Por exemplo, O Homem Eterno, publicado em 1925, é sua grande obra-prima apologética em defesa da divindade de Cristo e contém duas simples intuições: o homem não pode ser apenas um animal, pois ele dá sinais de ser espírito; Cristo não pode ser apenas um homem, pois ele dá sinais de ser uma divindade. Apesar dessa simplicidade, o processo de deduzir essas duas ideias claras através de uma demonstração longa e complicada pode ser assustador para os leitores.
Agora, olhemos para seus ensaios polêmicos com os modernistas e protestantes dos anos 1920 e 1930, como aqueles publicados em dois livros apologéticos: A Coisa: Por que sou católico (1929) e The Well and the Shallows (1935). Eles são mais fáceis que O Homem Eterno. Isso significa, penso, que, se o leitor quiser se beneficiar do gênio apologético de Chesterton, é muito melhor começar com os livros que escreveu na última década de sua vida, quando ele já estava sob influência do Catolicismo. Também recomendo meu livreto Protestantism as Seen by G.K. Chesterton. 80% do seu texto é composto de citações extraídas de vários de seus livros e, acima de todos, de A Coisa e The Well and the Shallows. Não que eu queira recomendar meu próprio trabalho, mas, como um estudioso que dedicou vários anos aos seus escritos, recomendo-lhe seu pensamento apresentado em uma síntese que lhe traz o melhor de sua polêmica sobre o tema. Além disso, essa obra expõe a evolução do protestantismo ao longo dos séculos e também explica como ele, eventualmente, transformou-se em modernismo e rejeitou completamente o credo cristão, que, na atual crise da fé, é um perigo ainda maior que no tempo das polêmicas de Chesterton.

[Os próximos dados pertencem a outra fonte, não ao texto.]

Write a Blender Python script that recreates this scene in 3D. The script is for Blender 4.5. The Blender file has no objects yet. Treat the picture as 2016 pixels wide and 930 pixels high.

Também há outro approach, mais cronológico, ao seu pensamento apologético que não expõe o leitor ao risco de se assustar com a dificuldade do texto. Ele também escreveu pequenos romances, e eles são simples, têm um senso de humor irresistível e, ainda que tenham alguns defeitos do ponto de vista literário (as pessoas normalmente se decepcionam com o final deles), trazem diálogos vívidos nos campos da religião, da política e da moralidade. Enquanto The Ball and the Cross (1909) representa um conflito muito curioso entre a fé e a descrença, o Flying Inn (1914) é uma profecia inacreditável sobre o islamismo invadindo o mundo ocidental. O Homem que era Quinta-Feira traz uma sólida axiologia na qual se demonstra que a heresia é o pior de todos os pecados. Manalive (1912) é um grande antídoto ao veneno puritano destilado pelo calvinismo nos países anglo-saxões. Você não vai desperdiçar seu tempo com essas leituras, pois essas histórias cômicas sempre trazem miniensaios escondidos, disfarçados sob a forma de diálogos.
Para encerrar, podemos dizer que, ao recomendar suas obras em geral, a Igreja acha bom e proveitoso ler Chesterton. Pessoalmente, eu acho que, embora alguns de seus livros escritos antes de sua conversão contenham alguns erros doutrinários ou inexatidões, como demonstrado pelo padre tomista francês, Joseph de Tonquédec, não são erros perigosos para os leitores. Mas a coisa mais importante a se enfatizar é o fato de que ele, de algum modo, previu os erros com os quais a humanidade se confrontaria. Muitos já estavam presentes, na forma de falsos princípios, na sua época.
Portanto, pode-se aplicar a ele o que ele mesmo dizia de William Cobbett: “Em uma palavra, ele enxergou o que nós enxergamos, mas ele enxergou quando nada estava lá. E alguns não conseguem enxergar – mesmo quando tudo já está lá. É o paradoxo de sua vida que ele amava o passado, e era o único que vivia o verdadeiro futuro. O futuro era nebuloso, como sempre é; e, de algumas maneiras, sua inteligência, largamente instintiva, era suficientemente nebulosa quanto a ele”. E, em segundo lugar, não apenas Chesterton previu esses erros, mas ele também os refutou de uma maneira compreensível ao homem comum. Aqui, novamente, o que ele dizia de Chaucer, outro gênio de tempos passados, também se aplica a si mesmo: “Eles não se deram o trabalho de inventar uma nova filosofia, mas, ao invés, herdaram uma grande filosofia. Ela é, na maioria dos casos, uma filosofia que muitos grandes homens têm em comum com homens muito ordinários… O grande poeta apenas professa expressar o pensamento que todo mundo sempre teve”. Esse pensamento, que todo mundo sempre teve, tem um nome em especial: Tradição. Ler Chesterton vai lhe trazer um conhecimento melhor dos seus princípios.